BEGIN THE DATA

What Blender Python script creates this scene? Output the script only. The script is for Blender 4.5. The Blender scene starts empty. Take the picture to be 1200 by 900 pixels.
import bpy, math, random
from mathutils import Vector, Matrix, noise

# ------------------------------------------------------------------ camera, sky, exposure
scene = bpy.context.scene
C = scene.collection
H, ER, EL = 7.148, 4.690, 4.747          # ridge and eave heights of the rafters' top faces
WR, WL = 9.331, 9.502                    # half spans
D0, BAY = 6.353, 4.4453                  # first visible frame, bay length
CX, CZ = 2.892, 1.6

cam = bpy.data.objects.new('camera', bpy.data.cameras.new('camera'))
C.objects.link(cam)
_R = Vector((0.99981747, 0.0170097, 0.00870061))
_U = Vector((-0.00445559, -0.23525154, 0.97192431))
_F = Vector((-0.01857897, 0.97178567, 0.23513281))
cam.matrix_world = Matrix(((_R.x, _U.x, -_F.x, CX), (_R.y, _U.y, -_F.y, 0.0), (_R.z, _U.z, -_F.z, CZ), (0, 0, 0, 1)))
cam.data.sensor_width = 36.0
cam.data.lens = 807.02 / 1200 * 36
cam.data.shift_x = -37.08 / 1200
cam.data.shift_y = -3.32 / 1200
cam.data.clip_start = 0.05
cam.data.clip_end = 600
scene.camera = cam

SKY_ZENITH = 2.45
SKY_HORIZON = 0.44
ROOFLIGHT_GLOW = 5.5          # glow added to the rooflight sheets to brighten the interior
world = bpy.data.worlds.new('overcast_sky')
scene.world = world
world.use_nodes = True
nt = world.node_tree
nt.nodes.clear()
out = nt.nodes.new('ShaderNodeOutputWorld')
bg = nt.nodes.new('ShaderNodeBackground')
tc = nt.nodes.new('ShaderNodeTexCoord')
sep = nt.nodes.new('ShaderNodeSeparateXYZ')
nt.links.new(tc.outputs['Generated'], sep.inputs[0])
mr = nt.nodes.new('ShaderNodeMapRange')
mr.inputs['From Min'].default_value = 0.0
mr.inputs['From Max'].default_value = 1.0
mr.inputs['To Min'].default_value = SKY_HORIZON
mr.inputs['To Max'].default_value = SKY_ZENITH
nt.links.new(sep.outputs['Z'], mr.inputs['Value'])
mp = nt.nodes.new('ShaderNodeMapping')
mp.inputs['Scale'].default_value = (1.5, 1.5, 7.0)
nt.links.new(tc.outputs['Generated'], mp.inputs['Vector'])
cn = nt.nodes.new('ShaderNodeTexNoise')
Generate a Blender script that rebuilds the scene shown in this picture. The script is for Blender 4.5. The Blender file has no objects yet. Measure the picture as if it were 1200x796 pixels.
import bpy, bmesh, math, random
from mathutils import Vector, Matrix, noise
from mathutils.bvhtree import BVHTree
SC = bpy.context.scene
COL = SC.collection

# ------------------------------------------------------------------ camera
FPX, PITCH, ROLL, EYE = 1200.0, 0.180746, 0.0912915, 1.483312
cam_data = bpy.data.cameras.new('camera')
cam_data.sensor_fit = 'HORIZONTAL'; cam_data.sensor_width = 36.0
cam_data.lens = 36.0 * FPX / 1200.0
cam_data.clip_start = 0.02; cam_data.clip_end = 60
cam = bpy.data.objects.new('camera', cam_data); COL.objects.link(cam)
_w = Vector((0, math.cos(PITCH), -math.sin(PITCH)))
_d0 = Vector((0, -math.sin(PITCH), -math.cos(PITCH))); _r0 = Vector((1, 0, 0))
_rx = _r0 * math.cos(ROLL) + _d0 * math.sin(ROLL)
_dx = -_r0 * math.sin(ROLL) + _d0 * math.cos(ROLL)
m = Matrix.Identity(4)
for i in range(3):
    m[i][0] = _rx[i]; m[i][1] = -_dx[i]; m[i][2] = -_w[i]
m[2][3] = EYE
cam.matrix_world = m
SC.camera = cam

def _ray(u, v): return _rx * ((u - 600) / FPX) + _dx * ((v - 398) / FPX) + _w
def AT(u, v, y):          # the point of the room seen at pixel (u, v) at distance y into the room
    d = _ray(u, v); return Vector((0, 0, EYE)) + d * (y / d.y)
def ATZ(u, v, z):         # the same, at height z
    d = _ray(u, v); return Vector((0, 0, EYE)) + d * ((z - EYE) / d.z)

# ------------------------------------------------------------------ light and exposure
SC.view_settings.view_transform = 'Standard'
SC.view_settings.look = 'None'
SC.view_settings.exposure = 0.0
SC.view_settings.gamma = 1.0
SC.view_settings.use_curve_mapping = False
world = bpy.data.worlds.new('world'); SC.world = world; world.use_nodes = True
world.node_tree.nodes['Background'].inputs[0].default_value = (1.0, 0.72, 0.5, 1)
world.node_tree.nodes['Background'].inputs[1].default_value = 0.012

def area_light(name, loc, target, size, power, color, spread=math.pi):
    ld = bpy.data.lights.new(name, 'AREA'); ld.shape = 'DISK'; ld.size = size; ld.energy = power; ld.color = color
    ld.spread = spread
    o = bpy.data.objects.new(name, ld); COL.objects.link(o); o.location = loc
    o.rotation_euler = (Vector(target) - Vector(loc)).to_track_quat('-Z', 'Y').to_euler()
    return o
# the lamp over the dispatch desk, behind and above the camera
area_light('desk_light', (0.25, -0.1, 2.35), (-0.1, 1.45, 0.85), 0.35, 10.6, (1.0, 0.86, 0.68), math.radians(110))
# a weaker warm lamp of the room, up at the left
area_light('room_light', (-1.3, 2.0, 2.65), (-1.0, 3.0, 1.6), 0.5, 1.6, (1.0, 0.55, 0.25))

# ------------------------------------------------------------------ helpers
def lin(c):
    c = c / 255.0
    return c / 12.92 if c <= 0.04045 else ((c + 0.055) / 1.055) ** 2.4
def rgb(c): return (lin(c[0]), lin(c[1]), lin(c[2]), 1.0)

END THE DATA

- SHORT EXERCISE
From the first line to the last, please quote the material above exactly.

- CORRECT RESPONSE
What Blender Python script creates this scene? Output the script only. The script is for Blender 4.5. The Blender scene starts empty. Take the picture to be 1200 by 900 pixels.
import bpy, math, random
from mathutils import Vector, Matrix, noise

# ------------------------------------------------------------------ camera, sky, exposure
scene = bpy.context.scene
C = scene.collection
H, ER, EL = 7.148, 4.690, 4.747          # ridge and eave heights of the rafters' top faces
WR, WL = 9.331, 9.502                    # half spans
D0, BAY = 6.353, 4.4453                  # first visible frame, bay length
CX, CZ = 2.892, 1.6

cam = bpy.data.objects.new('camera', bpy.data.cameras.new('camera'))
C.objects.link(cam)
_R = Vector((0.99981747, 0.0170097, 0.00870061))
_U = Vector((-0.00445559, -0.23525154, 0.97192431))
_F = Vector((-0.01857897, 0.97178567, 0.23513281))
cam.matrix_world = Matrix(((_R.x, _U.x, -_F.x, CX), (_R.y, _U.y, -_F.y, 0.0), (_R.z, _U.z, -_F.z, CZ), (0, 0, 0, 1)))
cam.data.sensor_width = 36.0
cam.data.lens = 807.02 / 1200 * 36
cam.data.shift_x = -37.08 / 1200
cam.data.shift_y = -3.32 / 1200
cam.data.clip_start = 0.05
cam.data.clip_end = 600
scene.camera = cam

SKY_ZENITH = 2.45
SKY_HORIZON = 0.44
ROOFLIGHT_GLOW = 5.5          # glow added to the rooflight sheets to brighten the interior
world = bpy.data.worlds.new('overcast_sky')
scene.world = world
world.use_nodes = True
nt = world.node_tree
nt.nodes.clear()
out = nt.nodes.new('ShaderNodeOutputWorld')
bg = nt.nodes.new('ShaderNodeBackground')
tc = nt.nodes.new('ShaderNodeTexCoord')
sep = nt.nodes.new('ShaderNodeSeparateXYZ')
nt.links.new(tc.outputs['Generated'], sep.inputs[0])
mr = nt.nodes.new('ShaderNodeMapRange')
mr.inputs['From Min'].default_value = 0.0
mr.inputs['From Max'].default_value = 1.0
mr.inputs['To Min'].default_value = SKY_HORIZON
mr.inputs['To Max'].default_value = SKY_ZENITH
nt.links.new(sep.outputs['Z'], mr.inputs['Value'])
mp = nt.nodes.new('ShaderNodeMapping')
mp.inputs['Scale'].default_value = (1.5, 1.5, 7.0)
nt.links.new(tc.outputs['Generated'], mp.inputs['Vector'])
cn = nt.nodes.new('ShaderNodeTexNoise')
Generate a Blender script that rebuilds the scene shown in this picture. The script is for Blender 4.5. The Blender file has no objects yet. Measure the picture as if it were 1200x796 pixels.
import bpy, bmesh, math, random
from mathutils import Vector, Matrix, noise
from mathutils.bvhtree import BVHTree
SC = bpy.context.scene
COL = SC.collection

# ------------------------------------------------------------------ camera
FPX, PITCH, ROLL, EYE = 1200.0, 0.180746, 0.0912915, 1.483312
cam_data = bpy.data.cameras.new('camera')
cam_data.sensor_fit = 'HORIZONTAL'; cam_data.sensor_width = 36.0
cam_data.lens = 36.0 * FPX / 1200.0
cam_data.clip_start = 0.02; cam_data.clip_end = 60
cam = bpy.data.objects.new('camera', cam_data); COL.objects.link(cam)
_w = Vector((0, math.cos(PITCH), -math.sin(PITCH)))
_d0 = Vector((0, -math.sin(PITCH), -math.cos(PITCH))); _r0 = Vector((1, 0, 0))
_rx = _r0 * math.cos(ROLL) + _d0 * math.sin(ROLL)
_dx = -_r0 * math.sin(ROLL) + _d0 * math.cos(ROLL)
m = Matrix.Identity(4)
for i in range(3):
    m[i][0] = _rx[i]; m[i][1] = -_dx[i]; m[i][2] = -_w[i]
m[2][3] = EYE
cam.matrix_world = m
SC.camera = cam

def _ray(u, v): return _rx * ((u - 600) / FPX) + _dx * ((v - 398) / FPX) + _w
def AT(u, v, y):          # the point of the room seen at pixel (u, v) at distance y into the room
    d = _ray(u, v); return Vector((0, 0, EYE)) + d * (y / d.y)
def ATZ(u, v, z):         # the same, at height z
    d = _ray(u, v); return Vector((0, 0, EYE)) + d * ((z - EYE) / d.z)

# ------------------------------------------------------------------ light and exposure
SC.view_settings.view_transform = 'Standard'
SC.view_settings.look = 'None'
SC.view_settings.exposure = 0.0
SC.view_settings.gamma = 1.0
SC.view_settings.use_curve_mapping = False
world = bpy.data.worlds.new('world'); SC.world = world; world.use_nodes = True
world.node_tree.nodes['Background'].inputs[0].default_value = (1.0, 0.72, 0.5, 1)
world.node_tree.nodes['Background'].inputs[1].default_value = 0.012

def area_light(name, loc, target, size, power, color, spread=math.pi):
    ld = bpy.data.lights.new(name, 'AREA'); ld.shape = 'DISK'; ld.size = size; ld.energy = power; ld.color = color
    ld.spread = spread
    o = bpy.data.objects.new(name, ld); COL.objects.link(o); o.location = loc
    o.rotation_euler = (Vector(target) - Vector(loc)).to_track_quat('-Z', 'Y').to_euler()
    return o
# the lamp over the dispatch desk, behind and above the camera
area_light('desk_light', (0.25, -0.1, 2.35), (-0.1, 1.45, 0.85), 0.35, 10.6, (1.0, 0.86, 0.68), math.radians(110))
# a weaker warm lamp of the room, up at the left
area_light('room_light', (-1.3, 2.0, 2.65), (-1.0, 3.0, 1.6), 0.5, 1.6, (1.0, 0.55, 0.25))

# ------------------------------------------------------------------ helpers
def lin(c):
    c = c / 255.0
    return c / 12.92 if c <= 0.04045 else ((c + 0.055) / 1.055) ** 2.4
def rgb(c): return (lin(c[0]), lin(c[1]), lin(c[2]), 1.0)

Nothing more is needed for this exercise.